CHICAGO—Famed labor organizer and hell-raiser Mary Harris “Mother” Jones is coming back—as a memorial statue of her—to a prominent place in a city where she raised a lot of hell: Chicago.
And when her statue is erected, after appropriate artistic approvals later this year, it’ll be at an iconic site in the Windy City not far from where Jones began her pro-worker marches after migrating there: The park around the city’s historic Water Tower on North Michigan Avenue.
Indeed, one of the largest marches, of more than 50,000 people, paraded straight down Michigan Avenue in the late 1880s.
“We’ve been waiting to announce this officially for too long,” exulted the leaders of the drive for the statue, officially the Mother Jones “We Shall Rise” monument. “There have some negotiations and some wrinkles . But we did it, indeed,” they said on Jan. 30.
How? By organizing, of course, the Mother Jones Historic Project committee added.
“Chicago’s Water Tower is the most iconic old Chicago site in the city, and one of the most visited. Yet the park around it is small, intimate.
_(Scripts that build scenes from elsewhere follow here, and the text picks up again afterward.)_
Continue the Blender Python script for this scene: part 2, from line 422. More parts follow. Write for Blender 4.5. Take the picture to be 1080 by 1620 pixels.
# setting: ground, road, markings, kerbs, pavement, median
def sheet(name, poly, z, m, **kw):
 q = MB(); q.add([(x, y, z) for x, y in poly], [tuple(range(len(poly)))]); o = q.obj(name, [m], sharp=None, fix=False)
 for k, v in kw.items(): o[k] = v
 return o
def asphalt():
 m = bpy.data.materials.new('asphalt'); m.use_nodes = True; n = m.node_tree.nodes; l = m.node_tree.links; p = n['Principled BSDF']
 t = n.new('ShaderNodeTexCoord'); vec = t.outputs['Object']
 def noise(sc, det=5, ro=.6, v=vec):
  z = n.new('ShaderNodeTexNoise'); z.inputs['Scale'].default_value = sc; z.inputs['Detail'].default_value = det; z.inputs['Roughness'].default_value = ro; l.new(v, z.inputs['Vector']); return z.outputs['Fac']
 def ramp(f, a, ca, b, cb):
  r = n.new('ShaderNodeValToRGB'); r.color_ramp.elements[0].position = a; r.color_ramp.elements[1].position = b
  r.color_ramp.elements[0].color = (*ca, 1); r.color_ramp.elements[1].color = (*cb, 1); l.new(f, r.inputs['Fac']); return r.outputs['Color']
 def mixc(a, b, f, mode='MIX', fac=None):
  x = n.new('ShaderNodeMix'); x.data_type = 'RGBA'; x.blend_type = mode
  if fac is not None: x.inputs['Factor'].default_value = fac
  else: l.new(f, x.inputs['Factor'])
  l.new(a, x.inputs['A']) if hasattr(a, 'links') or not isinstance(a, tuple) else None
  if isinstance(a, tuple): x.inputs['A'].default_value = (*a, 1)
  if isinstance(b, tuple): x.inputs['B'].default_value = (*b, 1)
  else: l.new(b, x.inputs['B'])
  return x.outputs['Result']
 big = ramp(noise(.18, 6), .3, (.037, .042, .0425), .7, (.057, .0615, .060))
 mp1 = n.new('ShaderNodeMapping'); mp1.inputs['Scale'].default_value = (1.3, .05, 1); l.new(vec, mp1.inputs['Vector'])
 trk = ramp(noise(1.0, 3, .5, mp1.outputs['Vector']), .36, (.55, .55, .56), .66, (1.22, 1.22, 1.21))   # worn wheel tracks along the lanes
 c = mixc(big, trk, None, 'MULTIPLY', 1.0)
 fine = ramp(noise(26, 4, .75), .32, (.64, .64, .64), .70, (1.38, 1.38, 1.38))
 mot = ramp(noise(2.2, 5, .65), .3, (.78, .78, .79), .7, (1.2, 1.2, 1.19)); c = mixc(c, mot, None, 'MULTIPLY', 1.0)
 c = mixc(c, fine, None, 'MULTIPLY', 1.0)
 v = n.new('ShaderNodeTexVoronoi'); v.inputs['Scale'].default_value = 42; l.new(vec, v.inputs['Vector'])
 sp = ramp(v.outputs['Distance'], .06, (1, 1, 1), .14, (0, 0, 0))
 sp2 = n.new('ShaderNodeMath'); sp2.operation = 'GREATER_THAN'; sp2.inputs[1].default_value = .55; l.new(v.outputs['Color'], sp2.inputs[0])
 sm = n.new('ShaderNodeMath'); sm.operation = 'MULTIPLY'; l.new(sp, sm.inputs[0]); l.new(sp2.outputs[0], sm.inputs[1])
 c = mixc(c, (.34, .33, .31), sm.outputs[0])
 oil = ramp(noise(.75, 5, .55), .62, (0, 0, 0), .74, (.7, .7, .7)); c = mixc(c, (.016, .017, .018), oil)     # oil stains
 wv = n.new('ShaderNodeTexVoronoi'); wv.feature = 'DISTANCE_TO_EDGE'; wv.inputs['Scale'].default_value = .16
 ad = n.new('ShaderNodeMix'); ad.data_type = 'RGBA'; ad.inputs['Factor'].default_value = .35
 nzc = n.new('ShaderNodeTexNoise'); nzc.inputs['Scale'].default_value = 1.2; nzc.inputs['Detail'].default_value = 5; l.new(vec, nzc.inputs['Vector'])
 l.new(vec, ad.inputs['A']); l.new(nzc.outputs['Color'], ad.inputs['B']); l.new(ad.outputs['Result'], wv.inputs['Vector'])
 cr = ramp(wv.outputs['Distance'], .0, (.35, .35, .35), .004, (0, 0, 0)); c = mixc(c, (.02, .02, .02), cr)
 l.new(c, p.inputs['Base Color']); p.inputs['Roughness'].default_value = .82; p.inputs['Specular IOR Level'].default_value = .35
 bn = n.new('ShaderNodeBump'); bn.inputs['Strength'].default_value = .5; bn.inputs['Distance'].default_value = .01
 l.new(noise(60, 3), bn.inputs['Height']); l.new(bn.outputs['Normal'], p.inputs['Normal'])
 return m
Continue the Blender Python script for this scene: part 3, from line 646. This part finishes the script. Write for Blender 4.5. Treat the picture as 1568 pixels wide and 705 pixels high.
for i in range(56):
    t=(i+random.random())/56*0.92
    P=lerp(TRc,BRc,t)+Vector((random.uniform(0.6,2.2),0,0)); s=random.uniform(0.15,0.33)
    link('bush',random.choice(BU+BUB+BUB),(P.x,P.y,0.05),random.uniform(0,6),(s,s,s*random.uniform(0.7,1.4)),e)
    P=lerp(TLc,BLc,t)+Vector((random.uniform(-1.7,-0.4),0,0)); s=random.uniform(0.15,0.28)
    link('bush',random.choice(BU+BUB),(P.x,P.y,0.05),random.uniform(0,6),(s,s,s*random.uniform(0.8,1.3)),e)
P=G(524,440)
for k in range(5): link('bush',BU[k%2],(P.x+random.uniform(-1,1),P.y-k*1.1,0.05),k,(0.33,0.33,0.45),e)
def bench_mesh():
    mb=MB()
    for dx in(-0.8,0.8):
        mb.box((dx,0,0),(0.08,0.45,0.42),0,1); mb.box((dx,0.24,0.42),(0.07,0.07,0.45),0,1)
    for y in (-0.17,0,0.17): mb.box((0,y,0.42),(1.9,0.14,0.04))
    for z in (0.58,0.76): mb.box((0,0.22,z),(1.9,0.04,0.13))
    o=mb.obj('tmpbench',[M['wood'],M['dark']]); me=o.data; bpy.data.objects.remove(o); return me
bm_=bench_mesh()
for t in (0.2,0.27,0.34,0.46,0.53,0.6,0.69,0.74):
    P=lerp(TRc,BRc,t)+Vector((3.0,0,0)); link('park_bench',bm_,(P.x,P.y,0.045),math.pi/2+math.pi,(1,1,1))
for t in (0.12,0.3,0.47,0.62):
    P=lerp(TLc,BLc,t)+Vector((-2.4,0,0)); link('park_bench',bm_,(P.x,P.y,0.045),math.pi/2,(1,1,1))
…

This sculpture will signal Chicago is a union town, that immigrants and working class built the city, and that we are part of a tradition of struggle.”
Jones (1837-1930) came to Chicago to help lead the labor struggle there, just before the Great Chicago Fire of 1871. It destroyed most of the South Side, much of the west side and all of downtown and neighborhoods north of the Chicago River—up to the Water Tower.
Jones stayed on in the Windy City, basing herself in Chicago and organizing its workers when she wasn’t campaigning for downtrodden, exploited coal miners downstate, and their union, the United Mine Workers. She’s buried at Mt. Olive, in coal country.
“The Water Tower was being built when Mother Jones returned to Chicago after she lost her husband and children to yellow fever,” the monument committee explained. After the fire, Mother Jones “found a new purpose by becoming part of Chicago’s multi-ethnic immigrant-based labor movement. The site is still a place where protests are launched.
“When asked how she came to identify as an agitator against the conditions of the poor and oppressed workers, she replied: ‘I first began to think of it after the Great Fire of Chicago, when I saw all the relief which had been sent the distressed did not reach the source for which it was meant.’”
The committee is still raising funds for the statue and the landscaping around it. “The sculpture will now represent labor history, women’s history, the history of immigrants, and the long struggle of people before profit. It will be the first sculpture of Mother Jones. It’s long overdue, we say,” the committee declared.
Fittingly, Mine Workers President Cecil Roberts is one of three national union leaders on the organizing and fundraising committee. The other two are Presidents Sara Nelson of the Association of Flight Attendants-CWA and Terry O’Sullivan of the Laborers. Prominent retired AFSCME local labor leader Saul Schneiderman of D.C. disclosed the win in a blog posting.
Roberts, who’s a licensed preacher, often does just that at union meetings. O’Sullivan, who can also produce stemwinders, got his start at the Laborers while helping build one of Chicago’s expressways. And Nelson frequently sounds, and organizes, like Mother Jones.
One notable instance of that came when former Republican Oval Office occupant Donald Trump shut down the federal government, except for “essential” workers such as airline crews, several years ago in a budget dispute with Congress.
When Nelson advocated that air workers, including air traffic controllers, call a general strike—and when New York controllers brought flying to a halt with a mass no-show response–Trump caved to the corporate uproar demanding he settle so planes could fly and commerce could resume. The shutdown ended after 35 days, and Trump didn’t get what he wanted: His racist Mexican Wall.
Nelson sounds like Mother Jones, doesn’t she?
The Mother Jones statue also will be a notable labor sculpture in the nationwide campaign to replace statues of oppressors, primarily slaveholders, with either liberators like Jones or nothing at all.
In Chicago alone, that campaign saw removal of the statue honoring policemen who arrested eight leading labor agitators after someone–nobody knows who–threw a bomb at the end of speeches in Haymarket Square in favor of the eight-hour day on May 4, 1886. Officers fired, and unionists died. That statue was in front of the city’s police headquarters for decades.
The eight unionists, most of them German-born Socialists, were convicted after a mockery of a trial. Three were hung just weeks later. One committed suicide in prison the night before. Later, Illinois’s first pro-worker Gov. John Peter Altgeld (D), pardoned the other four due to the giant miscarriage of justice.
And in recent years, the country awoke to extermination of Native Americans—decimation which began after Christopher Columbus re-“found” the continent in 1492 and the Spanish colonized the Americas. So in Chicago, the city removed a statue of Columbus located at South Michigan Avenue and Jackson Boulevard, before a crowd threatened to tear it down.